As reported on Useit.com.
Web headlines, which must be:
- short (because people don't read much online);
- rich in information scent, clearly summarizing the target article;
- front-loaded with the most important keywords (because users often scan only the beginning of list items);
- understandable out of context (because headlines often appear without articles, as in search engine results); and
- predictable, so users know whether they'll like the full article before they click (because people don't return to sites that promise more than they deliver).
On a recent visit, the BBC list of headlines for "other top stories" read as follows:
- Italy buries first quake victims
- Romania blamed over Moldova riots
- Ten arrested in UK anti-terrorism raids
- Villagers hurt in West Bank clash
- Mass Thai protest over leadership
- Iran accuses journalist of spying
Around the world in 38 words.
The average headline consumed a mere 5 words and 34 characters.

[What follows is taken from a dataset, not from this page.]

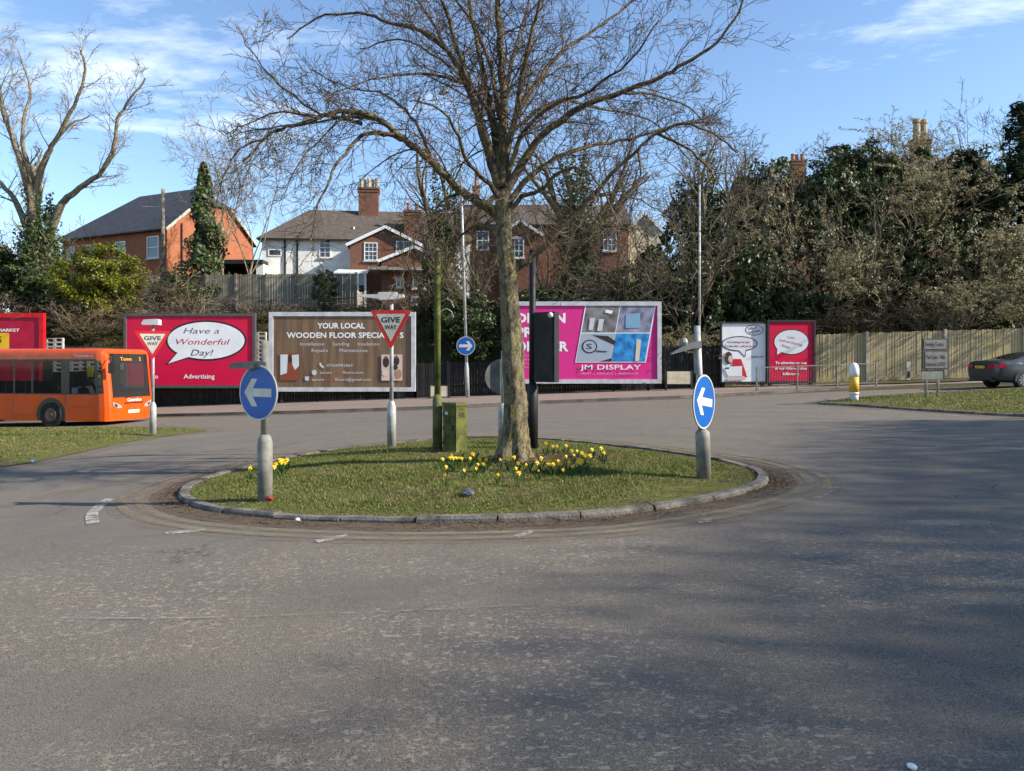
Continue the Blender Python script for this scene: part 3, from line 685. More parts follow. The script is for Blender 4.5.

The amount of meaning they squeezed into this brief space is incredible: every word works hard for its living. I'm rarely that concise.
Thesis is that BBC talent plus experience at CeeFax has driven this efficiency. I've read similar elsewhere for structuring Blog Headlines fo Googlejuice.
But I think we've lost something with all this - I delight in headlines that twist words, or pun, or make allusions rather than those blunt, searchable ones above. "Book Lack in Ongar" springs to mind. I suppose the real skill is making machine readable headlines that still show a bit of flair or wit.